Ô dona Folha, dá licença, mas essa matéria aqui eu faço questão de passar adiante. Nem gosto do Marcelo D2, mas fiquei até emocionado qdo li essa matéria do senhor Pedro Alexandre Sanches. Já passou da hora de alguém se levantar contra essa babaquice de ficar gravando acústico e "ao vivo", recurso artístico dos mais covardes que conheço. Leiam e vcs vão entender.
16/07/2004 - 08h01
Bêbado, D2 afronta caretice MTV
PEDRO ALEXANDRE SANCHES
da Folha de S.Paulo
Você nunca verá nem ouvirá o "Acústico MTV" de Marcelo D2, ao menos não como ele foi gravado anteontem, em primeira sessão, em São Paulo. É que, de acordo com definições convencionais, deu tudo errado.

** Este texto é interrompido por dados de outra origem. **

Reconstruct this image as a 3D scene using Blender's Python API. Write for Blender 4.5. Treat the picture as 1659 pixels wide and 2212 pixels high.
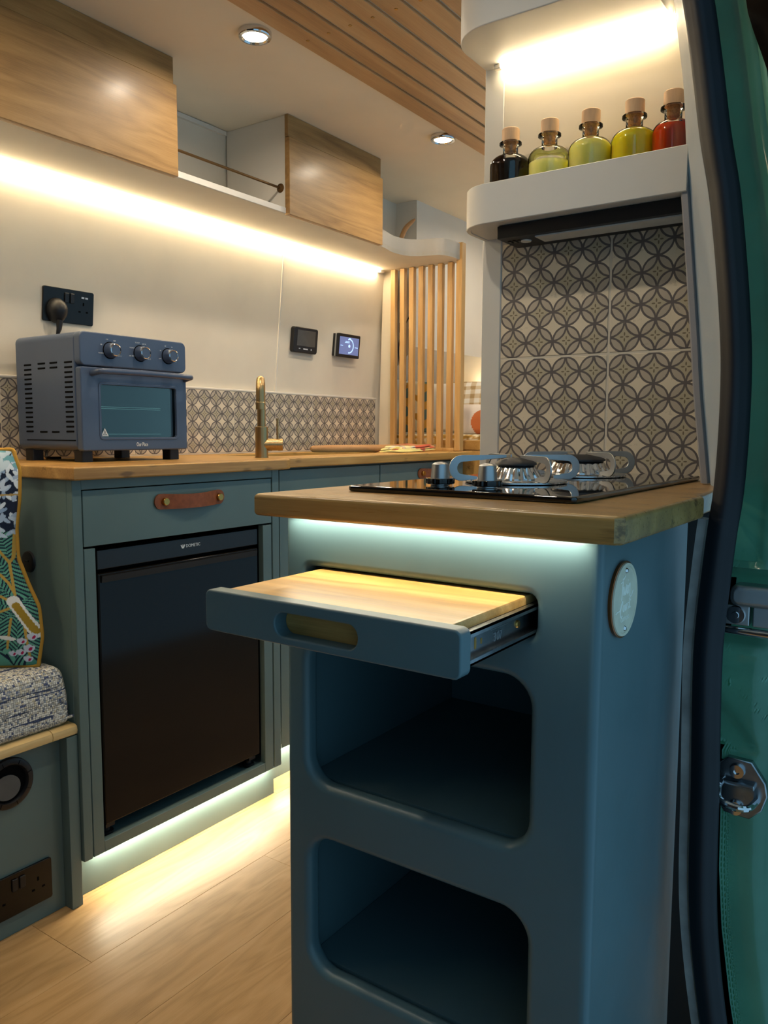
import bpy, bmesh, math, random
import numpy as np
from mathutils import Vector, Matrix
random.seed(7); rng = np.random.default_rng(7)
S = bpy.context.scene
for o in list(bpy.data.objects): bpy.data.objects.remove(o)
COL = S.collection
PI = math.pi

# ---------------------------------------------------------------- camera
cd = bpy.data.cameras.new('camera'); cam = bpy.data.objects.new('camera', cd); COL.objects.link(cam)
YAW, PIT, ROL = math.radians(-34.871), math.radians(-5.742), math.radians(0.2323)
_f = Vector((math.sin(YAW)*math.cos(PIT), math.cos(YAW)*math.cos(PIT), math.sin(PIT)))
_r = _f.cross(Vector((0, 0, 1))).normalized(); _u = _r.cross(_f)
r2 = _r*math.cos(ROL)+_u*math.sin(ROL); u2 = -_r*math.sin(ROL)+_u*math.cos(ROL)
M = Matrix((r2, u2, -_f)).transposed().to_4x4(); M.translation = Vector((0, 0, 1.0))
cam.matrix_world = M
cd.sensor_fit = 'HORIZONTAL'; cd.sensor_width = 36.0; cd.lens = 36.0*1728.25/1659.0
cd.clip_start = 0.02; cd.clip_end = 50
S.camera = cam

# ---------------------------------------------------------------- world and exposure
w = bpy.data.worlds.new('dusk'); S.world = w; w.use_nodes = True
bg = w.node_tree.nodes['Background']; bg.inputs[0].default_value = (0.36, 0.70, 0.97, 1); bg.inputs[1].default_value = 0.30
S.view_settings.view_transform = 'Standard'; S.view_settings.look = 'None'
S.view_settings.exposure = 1.25; S.view_settings.gamma = 1.0
try: S.view_settings.use_curve_mapping = False
except Exception: pass
LED = (1.0, 0.82, 0.53)
LED_W = (1.0, 0.88, 0.66)        # warm white of every strip
LED_K = 18.0

# ---------------------------------------------------------------- helpers: objects
W = {}
def tag(o, label=None, cat=None, group=None, kind=None):
    if label: o['label'] = label
    if cat: o['category'] = cat
    if group: o['group'] = group
    if kind: o['kind'] = kind
    return o
def thing(name, label, cat, loc, group=None):
    o = bpy.data.objects.new(name, None); COL.objects.link(o); o.location = loc; W[o.name] = Vector(loc)
    o.empty_display_size = 0.02
    return tag(o, label, cat, group)
def tomesh(b, name):
    if isinstance(b, bpy.types.Mesh): return b
    me = bpy.data.meshes.new(name); b.to_mesh(me); b.free(); return me
def obj(name, b, mat, parent=None, origin=None, smooth=35):
    me = tomesh(b, name); me.name = name
    n = len(me.vertices); co = np.empty(n*3); me.vertices.foreach_get('co', co); co = co.reshape(-1, 3)
    lo, hi = co.min(0), co.max(0)
    if origin is None:
        origin = ((lo[0]+hi[0])/2, (lo[1]+hi[1])/2, lo[2] if parent is None else (lo[2]+hi[2])/2)
    origin = Vector(origin)
    me.transform(Matrix.Translation(-origin))
    o = bpy.data.objects.new(name, me); COL.objects.link(o)
    W[o.name] = origin
    if parent is not None:
        o.parent = parent; o.location = origin - W[parent.name]
    else: o.location = origin
    if mat: me.materials.clear(); me.materials.append(mat)
    if smooth:
        me.shade_smooth(); me.set_sharp_from_angle(angle=math.radians(smooth))
        if n < 6000:
            wn = o.modifiers.new('weighted_normals', 'WEIGHTED_NORMAL'); wn.keep_sharp = True
    return o
def struct(name, b, mat, smooth=35, label=None):
    o = obj(name, b, mat, None, None, smooth); o['kind'] = 'structure'
    if label: o['label'] = label
    return o
def dup(o, delta, parent=None):
    c = o.copy(); COL.objects.link(c)
    if parent is not None:
        c.parent = parent
        W[c.name] = W[o.name]+Vector(delta); c.location = W[c.name]-W[parent.name]
    else:
        W[c.name] = W[o.name]+Vector(delta); c.location = W[c.name]
    return c
def dup_tree(root, delta):
    r = dup(root, delta)
    for ch in list(root.children):
        c = dup(ch, delta, r)
        for g in list(ch.children): dup(g, delta, c)
    return r
# ---------------------------------------------------------------- helpers: shapes
def box(x0, x1, y0, y1, z0, z1, bev=0.0, seg=2):
    bm = bmesh.new(); bmesh.ops.create_cube(bm, size=1.0)
    for v in bm.verts:
        v.co = Vector((x0+(v.co.x+.5)*(x1-x0), y0+(v.co.y+.5)*(y1-y0), z0+(v.co.z+.5)*(z1-z0)))
    if bev > 0: bmesh.ops.bevel(bm, geom=bm.edges[:], offset=bev, segments=seg, profile=.5, affect='EDGES')
    return bm
def join(*bms):
    out = bmesh.new()
    for b in bms:
        me = tomesh(b, 'tmp'); out.from_mesh(me); bpy.data.meshes.remove(me)
    return out
def rrect(a0, a1, b0, b1, r, n=6):
    pts = []
    if r <= 0: return [(a0, b0), (a1, b0), (a1, b1), (a0, b1)]
    for cx, cy, s in ((a1-r, b0+r, -PI/2), (a1-r, b1-r, 0), (a0+r, b1-r, PI/2), (a0+r, b0+r, PI)):
        for i in range(n+1):
            t = s+PI/2*i/n; pts.append((cx+r*math.cos(t), cy+r*math.sin(t)))
    return pts
def area2(p): return sum(p[i][0]*p[(i+1) % len(p)][1]-p[(i+1) % len(p)][0]*p[i][1] for i in range(len(p)))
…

O rapper carioca bebeu cerveja sem parar, errou a letra na hora de cantar "Loadeando" com seu filho Stephan, irritou-se com a ordem da MTV de repetir boa parte das canções. Ao saber que devia começar tudo de novo, fez cara de desapontamento e correu para fazer xixi, dispersando o grupo de músicos sambistas, rappers, violonistas MPB, até uma orquestra de cordas que ia ficando embevecida com a rebeldia antipop do líder da gandaia. Sob o pretexto da bebedeira, comandou um show de sabotagem e auto-sabotagem.
O que estava em curso era um legítimo embate roqueiro. A MTV é ágil e moderna, mas tem submetido artistas brasileiros também ágeis e modernos ao formato disciplinado, careta, pseudo-sofisticado do sucesso comercial que é a grife "Acústico".
Mesmo sem querer, o indócil D2 deu o troco à MTV. Reagiu ao "quadradismo dos seus versos", com diriam Antonio Carlos & Jocafi, que ele gosta de samplear. "É mentira", cantavam as vocalistas, citando o rebelde Marcos Valle.
D2 tem apenas dois discos solo. Um deles é "À Procura da Batida Perfeita" (2003), um dos mais importantes trabalhos musicais do Brasil recente. O natural era que seu sucessor fosse um disco de volta do Planet Hemp, sua banda, e não mais um solo feito de reprises em formato acústico. D2 aceitou fazê-lo, de comum acordo com os conglomerados comerciais Sony Music e MTV. Mas na hora H a receita desandou.
O desenho de palco era inovador; o público se dispunha em arquibancadas tipo teatro Oficina, proibitivas para dança e movimento; playboys paulistanos presentes não tinham nada a ver com o subúrbio colorido que dá razão de ser ao Planet e a D2.
Pouco a pouco, ia ficando explícito o desinteresse manso do artista pelas novas versões de seus samba-raps. Derrubou a caneca de cerveja no chão em que dois bailarinos de hip hop faziam evoluções comoventes de tão rebuscadas. Impacientou-se com o ponto eletrônico que devia veicular broncas colossais --tirava-o do ouvido, levava mais bronca.
Já embriagado, disse que a maconha estava liberada no recinto, levando à ira uma das produtoras frenéticas que se desesperavam com o descontrole.
Obrigado a regravar (mesmo sem condições), convocou de volta ao palco o gênio maluco do piano João Donato, que em cumplicidade com seu fã forjou uma genial improvisação estendida por minutos incontáveis --tudo que não caberia num programa de TV cheio de regras e contra-regras.
Frases ébrias iam entregando o ouro aos bandidos que gostam de música nova e inventiva, não de formatos engessados. "Eu sou do Rio de Janeiro, pô." "Não sou daqueles caras que quer vender disco, não." "Isso é um programa de TV, mas ninguém está aqui para mostrar a bunda." "Sabia que não podia ficar bebendo, porque fico emocionado."
Foi triste? Foi. Bebida é porcaria e faz mal a D2? Faz. Mas não era só isso. Em seu descontrole, D2 cantava fora do microfone, pedia liberdade, desobedecia vozes castradoras de autoridade, como fez a vida toda. Não quis se deixar domar pela caretice dos outros, esse tem sido sempre seu jargão.
Se alguém tinha que se enquadrar ali era a MTV, não o artista --nervoso, o povo da TV talvez nem tenha percebido a linda roda que se formou ao final, as vocalistas gentis sambando descalças para apoiar o líder rebelado. O conflito está posto à mesa, vivas à música e à arte do Brasil.